Starting at the first line of the data, print each line verbatim up to and including the line bearing "from mathutils import Vector, Matrix, Quaternion", omitting pictures.

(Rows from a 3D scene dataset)

-*-

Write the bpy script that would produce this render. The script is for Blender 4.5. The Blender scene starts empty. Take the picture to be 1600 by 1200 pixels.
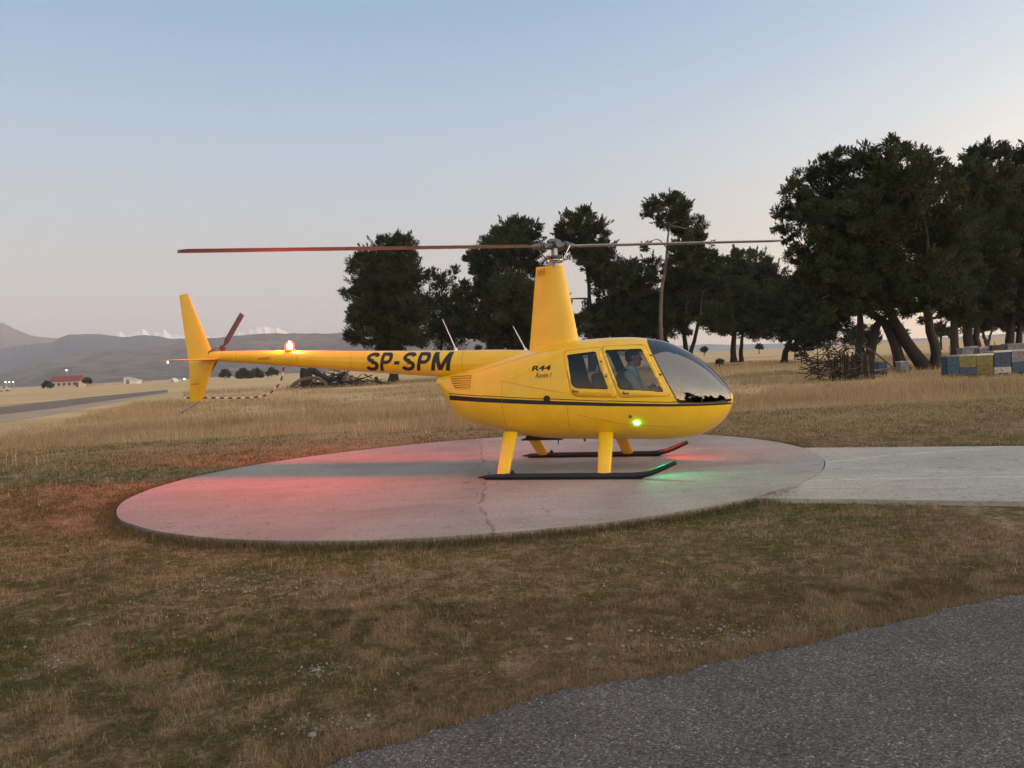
import bpy, bmesh, math, random
import numpy as np
from mathutils import Vector, Matrix, Quaternion

random.seed(7)
rng = np.random.default_rng(7)
SC = bpy.context.scene
COL = SC.collection

# ------------------------------------------------------------------ camera
FPX = 1202.0                      # focal length in photograph pixels (1600 wide)
CAM_H, PIT, ROL = 1.5632, 0.0295, 0.0512
cp, sp, cr, sr = math.cos(PIT), math.sin(PIT), math.cos(ROL), math.sin(ROL)
cam_data = bpy.data.cameras.new("camera")
cam = bpy.data.objects.new("camera", cam_data)
COL.objects.link(cam)
cam_data.sensor_width = 36.0
cam_data.lens = 36.0 * FPX / 1600.0
cam_data.clip_start = 0.05
cam_data.clip_end = 20000.0
RV = Vector((cr, -sp * sr, -cp * sr))
UV = Vector((sr, sp * cr, cp * cr))
BV = Vector((0, -cp, sp))
m = Matrix.Identity(4)
for i in range(3):
    m[i][0], m[i][1], m[i][2] = RV[i], UV[i], BV[i]
m[2][3] = CAM_H
cam.matrix_world = m
SC.camera = cam

# ------------------------------------------------------------------ sky
SUN_AZ, SUN_EL = math.radians(122), math.radians(16)     # azimuth from the view direction, to the right
SUN_V = Vector((math.sin(SUN_AZ) * math.cos(SUN_EL), math.cos(SUN_AZ) * math.cos(SUN_EL), math.sin(SUN_EL)))
world = bpy.data.worlds.new("World")
SC.world = world
world.use_nodes = True
wt = world.node_tree
wt.nodes.clear()


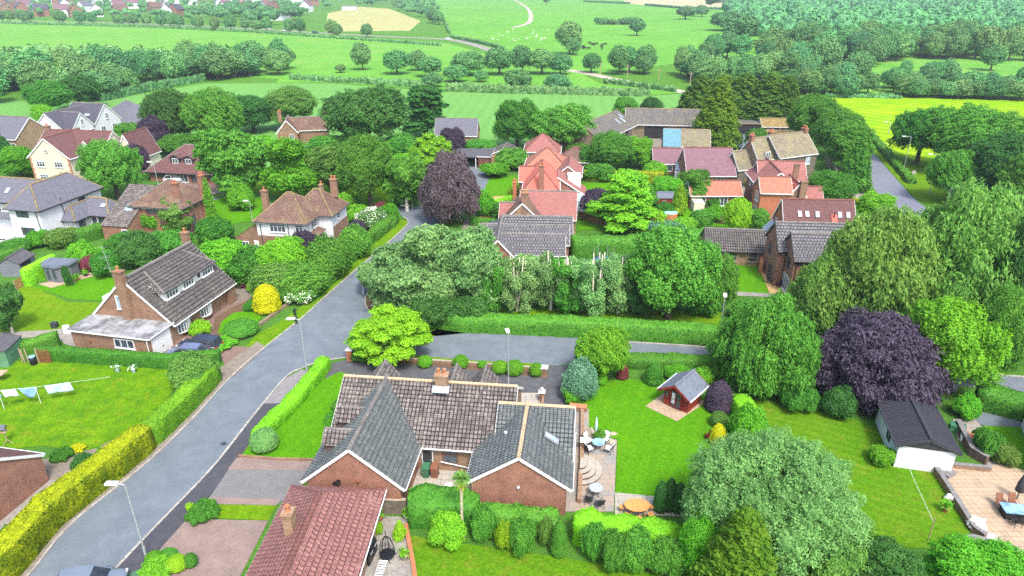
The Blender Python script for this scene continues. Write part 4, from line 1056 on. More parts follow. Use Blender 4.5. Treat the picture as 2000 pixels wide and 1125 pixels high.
# ---------------------------------------------------------------- H4 white hipped house
h = House('detached_house', 'white-walled house with mossy brown hipped roof above a dense green shrubbery', 'house', (-34.9, 88.1), -8.8, wall='whitepaint', roof='t_rust', ridge='ridge_moss', gutter='greydark')
h.block(0, .2, 7.2, 7.0, 5.0, 7.9, 'x', hip=(3.3, 3.1), wall='render')
h.block(3.2, 4.0, 9.2, 9.6, 5.0, 7.6, 'x', hip=(2.6, 2.6), wall='render')
h.box('brick_brown', -.04, .16, -.3, 7.24, 7.04, 2.75)
h.box('brick_brown', 6.9, 4.3, -.3, 9.24, 9.64, 3.0)
h.lean([(-3.6,.3,2.1),(-3.6,4.5,2.1)], [(.05,.3,4.4),(.05,4.5,4.4)], wall='brick_brown', roof='t_rust')
h.chimney(-.6, 4.6, 0, 7.8, .8, .6, 1, 'brick_brown'); h.chimney(8.2, 8.3, 6.2, 8.8, .9, .6, 2, 'brick_brown'); h.chimney(6.2, 8.4, 6.0, 7.9, .5, .5, 1, 'brick_buff')
h.window('s', .2, 1.9, 3.35, 2.3, 1.25, 4, tr=.66); h.window('s', .2, 5.6, 3.35, 1.1, 1.25, 2, tr=.66)
h.window('s', .3, -2.6, .7, 1.0, 1.0, 2); h.door('s', .26, -.75, 0, .85, 1.9, 'whitepaint')
h.window('e', 9.2, 6.0, 3.6, .8, 1.1, 1); h.window('e', 7.2, 2.2, 3.4, 1.2, 1.2, 2)
mb = MB(); slope_faces(mb, [(7.2,1.0,3.1),(8.4,1.0,2.8),(8.4,3.6,2.8),(7.2,3.6,3.2)], .08); mb.build('porch_roof', M['t_rust'], h.t)
h.pipe([(.6,.1,4.9),(.6,.1,.1)], mat='greydark'); h.pipe([(4.6,.1,4.9),(4.6,.1,.1)], mat='greydark'); h.pipe([(7.3,2.0,4.9),(7.3,2.0,3)], mat='greydark')
h.done()
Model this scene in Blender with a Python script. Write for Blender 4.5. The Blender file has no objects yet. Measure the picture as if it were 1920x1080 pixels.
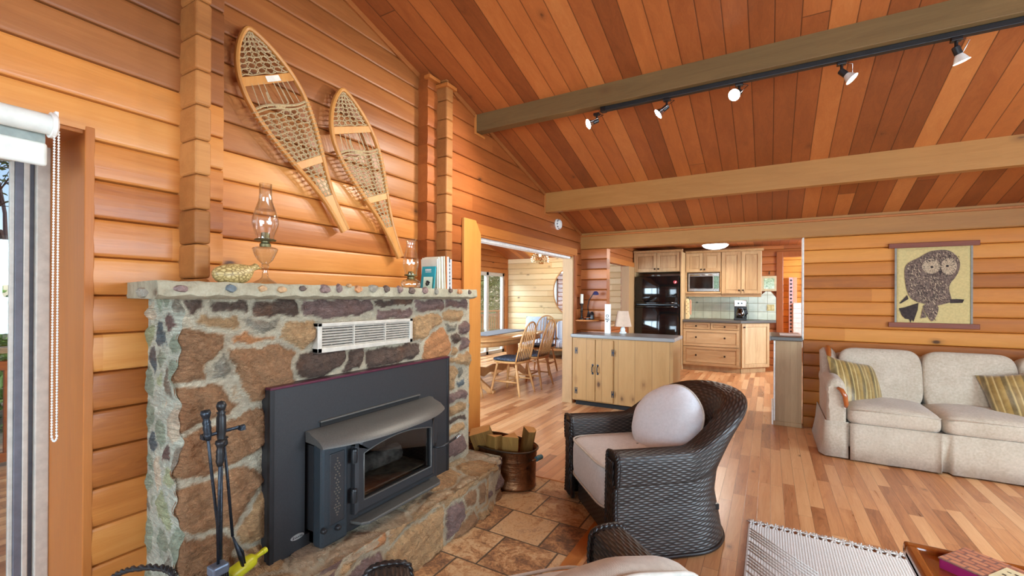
import bpy, bmesh, math, random
import numpy as np
from mathutils import Vector, Matrix, noise
random.seed(7)
rs = np.random.RandomState(11)
SC = bpy.context.scene
COL = SC.collection
PI = math.pi
R = math.radians

# ---------------------------------------------------------------- camera, world, sun, window and fill light, exposure
CF, CYAW, CPIT, CROL, CX, CY, CH = 837.31, R(29.9755), R(.12385), R(.28847), 960., 555.23, 1.30
_F = Vector((-math.sin(CYAW)*math.cos(CPIT), math.cos(CYAW)*math.cos(CPIT), math.sin(CPIT)))
_r0 = Vector((math.cos(CYAW), math.sin(CYAW), 0)); _u0 = _r0.cross(_F)
_Rr = _r0*math.cos(CROL)+_u0*math.sin(CROL); _U = _u0*math.cos(CROL)-_r0*math.sin(CROL)
cam = bpy.data.cameras.new('camera'); camo = bpy.data.objects.new('camera', cam); COL.objects.link(camo)
camo.matrix_world = Matrix(((_Rr.x, _U.x, -_F.x, 0), (_Rr.y, _U.y, -_F.y, 0), (_Rr.z, _U.z, -_F.z, CH), (0, 0, 0, 1)))
cam.sensor_width = 36; cam.lens = CF*36/1920; cam.shift_y = (CY-540)/1920; cam.clip_start = .02
SC.camera = camo
SC.view_settings.view_transform = 'Standard'; SC.view_settings.look = 'None'
SC.view_settings.gamma = 1; SC.view_settings.use_curve_mapping = False
SC.view_settings.exposure = 0.14
W_ = bpy.data.worlds.new('sky'); SC.world = W_; W_.use_nodes = True
_nt = W_.node_tree; _bg = _nt.nodes['Background']
_sky = _nt.nodes.new('ShaderNodeTexSky'); _sky.sky_type = 'NISHITA'; _sky.sun_disc = False
_sky.sun_elevation = R(48); _sky.sun_rotation = R(60); _sky.air_density = 1.0; _sky.dust_density = .6
_nt.links.new(_sky.outputs[0], _bg.inputs[0]); _bg.inputs[1].default_value = .16
def lamp(kind, name, loc, energy, color=(1, 1, 1), rot=None, look=None, **kw):
    l = bpy.data.lights.new(name, kind); l.energy = energy; l.color = color
    for k, v in kw.items(): setattr(l, k, v)
    o = bpy.data.objects.new(name, l); COL.objects.link(o); o.location = loc
    if look is not None: o.rotation_euler = (Vector(look)-Vector(loc)).to_track_quat('-Z', 'Y').to_euler()
    if rot is not None: o.rotation_euler = rot
    return o
lamp('SUN', 'sun', (6, 8, 12), 1.5, (1, .95, .86), look=(0, 0, 0), angle=R(1))
# area lamps: daylight for rear windows and dining slider, the rest added as fill
DAY = (.66, .85, 1.0)
lamp('AREA', 'daylight_rear_windows', (1.0, -3.35, 1.35), 450, DAY, look=(.5, 2, 1.2), shape='RECTANGLE', size=4.2, size_y=2.2)
lamp('AREA', 'fill_light_right', (3.85, 1.7, 1.5), 360, DAY, look=(0, 1.9, 1.1), shape='RECTANGLE', size=3.6, size_y=1.5)  # added fill lamp; the right-hand windows are out of view
lamp('AREA', 'daylight_dining_slider', (-6.9, 7.4, 3.1), 600, DAY, look=(-3.4, 7.2, .3), shape='RECTANGLE', size=3.2, size_y=1.6)
lamp('AREA', 'fill_light_dining', (-3.7, 2.3, 1.5), 230, DAY, look=(-3.7, 7, 1.3), shape='RECTANGLE', size=2.2, size_y=1.3)  # added to brighten the dining room; its window is unseen
lamp('AREA', 'fill_light_kitchen', (3.2, 7.3, 1.6), 330, DAY, look=(-.5, 7.6, 1.0), shape='RECTANGLE', size=1.8, size_y=1.1)  # added kitchen fill; no window is in view on that side
lamp('AREA', 'fill_light_hall', (1.9, 10.2, 1.6), 150, DAY, look=(.4, 10.2, 1.2), shape='RECTANGLE', size=.8, size_y=1.4)  # added to brighten the hall

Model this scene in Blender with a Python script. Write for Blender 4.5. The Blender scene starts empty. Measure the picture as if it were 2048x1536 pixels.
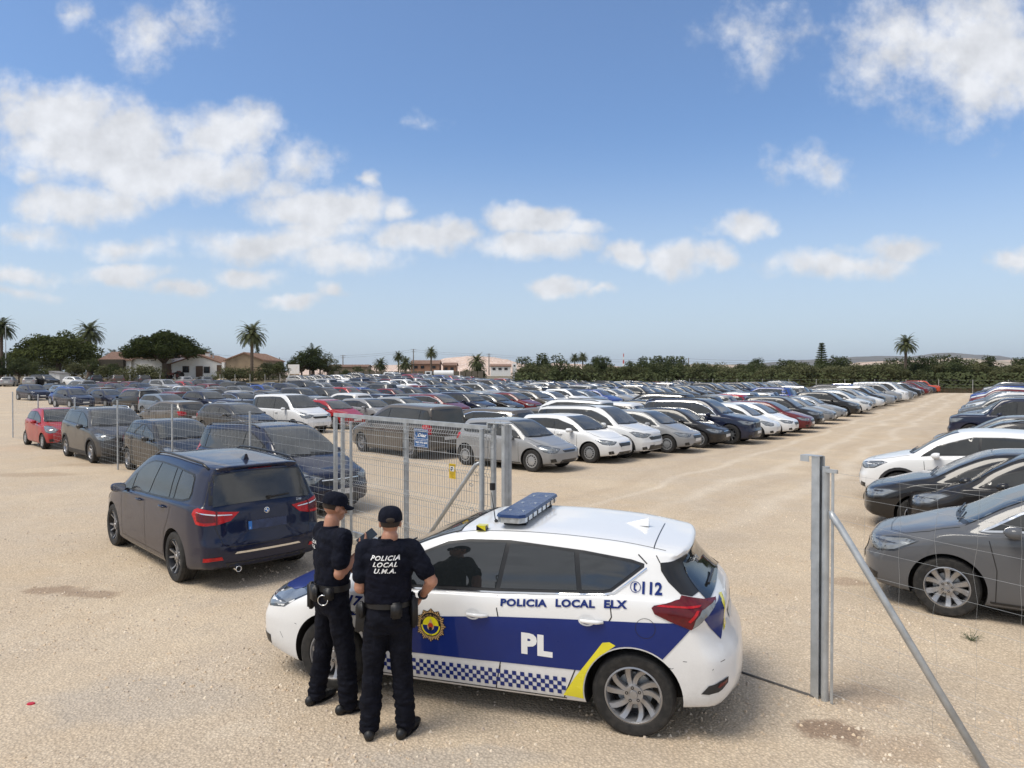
import bpy, bmesh, math, random
import numpy as np
from mathutils import Vector, Matrix, geometry, noise as mnoise
from mathutils.bvhtree import BVHTree
R = math.radians
random.seed(7)
SC = bpy.context.scene
COL = SC.collection
# ------------------------------------------------------------------ camera
CAMH = 2.75
FPX = 1419.0
PITCH = math.atan(19 / FPX)
cd = bpy.data.cameras.new('camera'); cam = bpy.data.objects.new('camera', cd); COL.objects.link(cam)
cam.location = (0, 0, CAMH); cam.rotation_euler = (R(90) - PITCH, 0, 0)
cd.sensor_width = 36; cd.lens = 36 * FPX / 2048; cd.clip_start = 0.05; cd.clip_end = 60000
SC.camera = cam
# ------------------------------------------------------------------ sky, sun, exposure
SUN_EL, SUN_AZ = R(58), R(-115)      # azimuth clockwise from the view direction
w = bpy.data.worlds.new('World'); SC.world = w; w.use_nodes = True
N = w.node_tree.nodes; LK = w.node_tree.links; N.clear()
def nn(t, **k):
    n = N.new(t)
    for a, b in k.items(): setattr(n, a, b)
    return n
sky = nn('ShaderNodeTexSky', sky_type='NISHITA', sun_disc=False)
sky.sun_elevation = SUN_EL; sky.sun_rotation = SUN_AZ; sky.air_density = 1.0; sky.dust_density = 1.2; sky.ozone_density = 2.6
geo = nn('ShaderNodeTexCoord'); sep = nn('ShaderNodeSeparateXYZ'); LK.new(geo.outputs['Generated'], sep.inputs[0])
def mth(op, a, b=None, clamp=False):
    m = nn('ShaderNodeMath', operation=op, use_clamp=clamp)
    for i, v in enumerate((a, b)):
        if v is None: continue
        if isinstance(v, (int, float)): m.inputs[i].default_value = v
        else: LK.new(v, m.inputs[i])
    return m.outputs[0]
ay = mth('MAXIMUM', mth('ABSOLUTE', sep.outputs[1]), 0.05)
cu = mth('DIVIDE', sep.outputs[0], ay); cv = mth('DIVIDE', sep.outputs[2], ay)
comb = nn('ShaderNodeCombineXYZ'); LK.new(cu, comb.inputs[0]); LK.new(cv, comb.inputs[1])
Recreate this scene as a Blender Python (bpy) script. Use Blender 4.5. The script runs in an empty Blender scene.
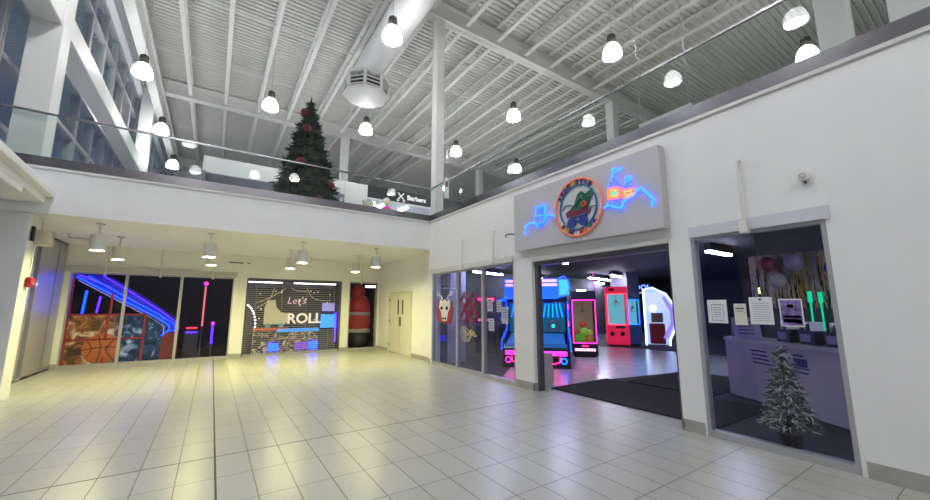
import bpy, math, random
from mathutils import Vector, Matrix
random.seed(7)
PI = math.pi
S = bpy.context.scene
COL = S.collection

# ------------------------------------------------------------------ camera, sky, exposure
F, DY = 374.0, 57.0
pitch = math.atan2(DY, F); yaw = math.atan2(253, math.hypot(F, DY))
cd = bpy.data.cameras.new('camera'); cam = bpy.data.objects.new('camera', cd); COL.objects.link(cam)
fw = Vector((math.sin(yaw)*math.cos(pitch), math.cos(yaw)*math.cos(pitch), math.sin(pitch)))
rt = Vector((math.cos(yaw), -math.sin(yaw), 0)); up = rt.cross(fw)
M = Matrix((rt, up, -fw)).transposed().to_4x4(); M.translation = (0, 0, 1.6)
cam.matrix_world = M
cd.sensor_width = 36; cd.lens = F/930*36; cd.clip_start = 0.05; cd.clip_end = 200
S.camera = cam
w = bpy.data.worlds.new('dusk_sky'); S.world = w; w.use_nodes = True
bg = w.node_tree.nodes['Background']; bg.inputs[0].default_value = (0.07, 0.15, 0.5, 1); bg.inputs[1].default_value = 0.62
S.view_settings.view_transform = 'Standard'; S.view_settings.look = 'None'
S.view_settings.gamma = 1; S.view_settings.exposure = 0.1
LAMP_E = 105.0        # high bay lamp bells
WARM_E = 430.0       # warm downlights under the upper floor

# ------------------------------------------------------------------ materials
MATS = {}
def pm(name, col, rough=.5, metal=0, emit=None, es=0, var=0, scale=6, spec=.5):
    if name in MATS: return MATS[name]
    m = bpy.data.materials.new(name); m.use_nodes = True; nt = m.node_tree
    b = nt.nodes['Principled BSDF']
    c = (*col, 1)
    b.inputs['Base Color'].default_value = c
    b.inputs['Roughness'].default_value = rough; b.inputs['Metallic'].default_value = metal
    b.inputs['Specular IOR Level'].default_value = spec
    if emit: 
        b.inputs['Emission Color'].default_value = (*emit, 1); b.inputs['Emission Strength'].default_value = es
    if var:
        tc = nt.nodes.new('ShaderNodeTexCoord'); n = nt.nodes.new('ShaderNodeTexNoise'); n.inputs['Scale'].default_value = scale
        n.inputs['Detail'].default_value = 4
        r = nt.nodes.new('ShaderNodeValToRGB')
        r.color_ramp.elements[0].position = .3; r.color_ramp.elements[1].position = .7
        r.color_ramp.elements[0].color = tuple(max(0, x*(1-var)) for x in col)+(1,)
        r.color_ramp.elements[1].color = tuple(min(1, x*(1+var)) for x in col)+(1,)
        nt.links.new(tc.outputs['Object'], n.inputs['Vector']); nt.links.new(n.outputs['Fac'], r.inputs[0]); nt.links.new(r.outputs[0], b.inputs['Base Color'])
    MATS[name] = m; return m
def em(name, col, s): return pm(name, tuple(.4*c for c in col), .4, 0, col, s)
def glass(name, tint=(.95, .98, .97), ior=1.14):
    m = bpy.data.materials.new(name); m.use_nodes = True; nt = m.node_tree; nt.nodes.clear()
    o = nt.nodes.new('ShaderNodeOutputMaterial'); mx = nt.nodes.new('ShaderNodeMixShader')
    t = nt.nodes.new('ShaderNodeBsdfTransparent'); t.inputs[0].default_value = (*tint, 1)
    g = nt.nodes.new('ShaderNodeBsdfGlossy'); g.inputs['Roughness'].default_value = .01
    f = nt.nodes.new('ShaderNodeFresnel'); f.inputs[0].default_value = ior
    gm = nt.nodes.new('ShaderNodeNewGeometry'); mm = nt.nodes.new('ShaderNodeMath'); mm.operation = 'MULTIPLY_ADD'   # only the entering face mirrors
    mm.inputs[1].default_value = -1; mm.inputs[2].default_value = 1; nt.links.new(gm.outputs['Backfacing'], mm.inputs[0]); m2 = nt.nodes.new('ShaderNodeMath'); m2.operation = 'MULTIPLY'
    nt.links.new(f.outputs[0], m2.inputs[0]); nt.links.new(mm.outputs[0], m2.inputs[1])
    nt.links.new(m2.outputs[0], mx.inputs[0]); nt.links.new(t.outputs[0], mx.inputs[1]); nt.links.new(g.outputs[0], mx.inputs[2])
    nt.links.new(mx.outputs[0], o.inputs[0]); MATS[name] = m; return m
def tile_mat():
    m = bpy.data.materials.new('floor_tile'); m.use_nodes = True; nt = m.node_tree; b = nt.nodes['Principled BSDF']
    tc = nt.nodes.new('ShaderNodeTexCoord'); mp = nt.nodes.new('ShaderNodeMapping')
    mp.inputs['Location'].default_value = (-.16+.3075*200, -5.10+.61*100, 0)
    nt.links.new(tc.outputs['Object'], mp.inputs[0])
    br = nt.nodes.new('ShaderNodeTexBrick'); br.offset = 0; br.squash = 1
    br.inputs['Scale'].default_value = 1; br.inputs['Brick Width'].default_value = .3075; br.inputs['Row Height'].default_value = .61
    br.inputs['Mortar Size'].default_value = .0055; br.inputs['Mortar Smooth'].default_value = .1; br.inputs['Bias'].default_value = 0
    br.inputs['Color1'].default_value = (.43, .43, .40, 1); br.inputs['Color2'].default_value = (.40, .40, .37, 1); br.inputs['Mortar'].default_value = (.16, .145, .12, 1)
    nt.links.new(mp.outputs[0], br.inputs[0])
    n = nt.nodes.new('ShaderNodeTexNoise'); n.inputs['Scale'].default_value = 3; n.inputs['Detail'].default_value = 6
    mp2 = nt.nodes.new('ShaderNodeMapping'); mp2.inputs['Scale'].default_value = (6, .8, 1); nt.links.new(tc.outputs['Object'], mp2.inputs[0]); nt.links.new(mp2.outputs[0], n.inputs[0])
    mr = nt.nodes.new('ShaderNodeMapRange'); mr.inputs[3].default_value = .95; mr.inputs[4].default_value = 1.05
    nt.links.new(n.outputs['Fac'], mr.inputs[0])
    mx = nt.nodes.new('ShaderNodeMix'); mx.data_type = 'RGBA'; mx.blend_type = 'MULTIPLY'; mx.inputs[0].default_value = 1
    nt.links.new(br.outputs[0], mx.inputs[6]); nt.links.new(mr.outputs[0], mx.inputs[7]); nt.links.new(mx.outputs[2], b.inputs['Base Color'])
    b.inputs['Roughness'].default_value = .24
    rr = nt.nodes.new('ShaderNodeMapRange'); rr.inputs[3].default_value = .27; rr.inputs[4].default_value = .34
    nt.links.new(n.outputs['Fac'], rr.inputs[0]); nt.links.new(rr.outputs[0], b.inputs['Roughness'])
    bp = nt.nodes.new('ShaderNodeBump'); bp.inputs['Strength'].default_value = .15; bp.inputs['Distance'].default_value = .004; bp.invert = True
    nt.links.new(br.outputs['Fac'], bp.inputs['Height']); nt.links.new(bp.outputs[0], b.inputs['Normal'])
    MATS['tile'] = m; return m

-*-

→ **THE COMPLETED TASK**
Write the bpy script that would produce this render. The script is for Blender 4.5. The Blender scene starts empty. Take the picture to be 1600 by 1200 pixels.
import bpy, bmesh, math, random
import numpy as np
from mathutils import Vector, Matrix, Quaternion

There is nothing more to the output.